Out this Friday is the latest animation from Dreamworks Animation, The Croods: A New Age. This is the sequel to the 2013 hit The Croods. Which is a surprising revelation to me. It’s been eight years since the first film. This is an incredible amount of time between the two productions. Will this mean that this new age is something to look forward to, or should the studio have struck while the iron was hot?
The Croods: A New Age follows on with the Croods still trying to find a home, someplace safe and sound for the pack. The film opens with the pack trying their best to survive from external as well as internal dangers. The external dangers are obvious, dangerous beasts aplenty but the internal dangers are worse.
At least they are in the eyes of the patriarch of the pack. Grug (Nicolas Cage) is worried Eep (Emma Stone) will leave the pack with Guy (Ryan Reynolds) due to their growing relationship. Hoping to find “tomorrow” a promised land his parents told him about Guy wants to bring Eep along with him without the baggage of her pack. When Grug hears this he scrambles quickly to figure out what to do. Thankfully he finds a mysterious wall and brings the pack to show it that this is the tomorrow Guy has spoken of and now the whole family can stay there.
On the other side of this wall is another pack who are known as the Betterman’s. They include Phil (Peter Dinklage), Hope (Leslie Mann) and Dawn (Kelly Marie Tran). They are old family friends of Guy who immediately falls in with these evolved humans. After all, they have tons of food, clean water, they invent and best of all there are no worries when it comes to danger. From here on out though Grug has a new goal, to get his pack away from the Betterman’s and their so-called better life.
In The Croods: A New Age the grass is not greener on the other side
The Croods: A New Age is a lot of fun. It has a lot of the usual tropes of a film where you have one family who is the everyman and they meet their supposed betters and there is a clash of cultures.

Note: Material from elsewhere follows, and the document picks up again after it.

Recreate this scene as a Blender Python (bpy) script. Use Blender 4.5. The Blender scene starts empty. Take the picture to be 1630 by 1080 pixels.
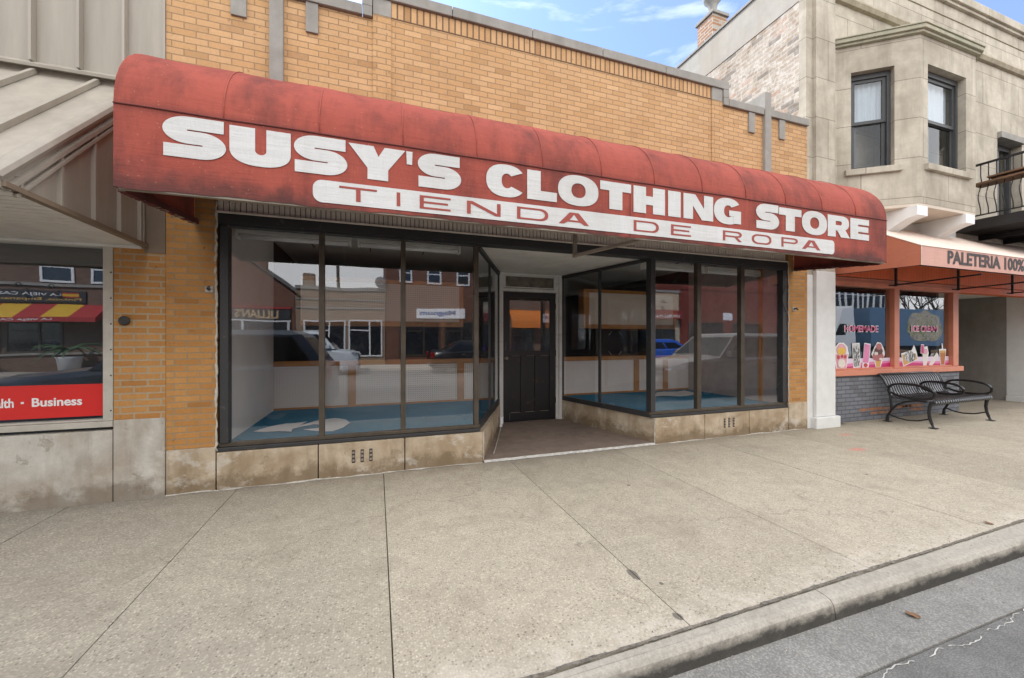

This film clearly drew inspiration from films like The Great Outdoors with two feuding families whose ideologies clash. The film does its job admirably with making the elder Betterman’s come across as complete and utter idiots who want to throttle over their, in your face, beliefs.
Dinklage and Mann are perfectly cast as these two overbearing supposedly evolved individuals. There is a strange theme going on here though with Leslie Mann. She has played the same overbearing, passive-aggressive mother figure for close to a decade now. It’s like Judd Apatow opened up a floodgate for Mann and she is stuck as this archetype forever.
Newcomer Dawn (Tran) has a great rapport with both Guy and Eep. There is already an established foundation between Guy and Dawn because they grew up together but with Dawn and Eep there is a sisterhood, it’s adorable. I loved these two and their bonding over hating their overbearing fathers and trying to escape their respective caves.
So pretty, so dangerous, so weird
Now on the technical side The Croods: A New Age is stunning. The world is filled with a menagerie of chimaera-like creatures. Every creature you see onscreen is a strange amalgamation of two creatures. My particular favourite shows up in the third act of the film. This behemoth is a beast in design and colour. The film is just full of colour and it’s exploding off the screen. It’s brilliant. This all culminates in the climax of the film and it’s a mania of neon colours and excellent visual storytelling.
Now the writing on the other hand is hit and miss. For every joke that lands there are one or two that don’t. Though there is one running joke that gets progressively funnier as the film goes on. This too culminates in a final joke that made me laugh out loud.
The Croods: A New Age is a great film, flawed but great. With comedy that is okay and a plot that is nothing original, it is saved by its visuals, bonkers characters and a quirky charm that is fun for all ages.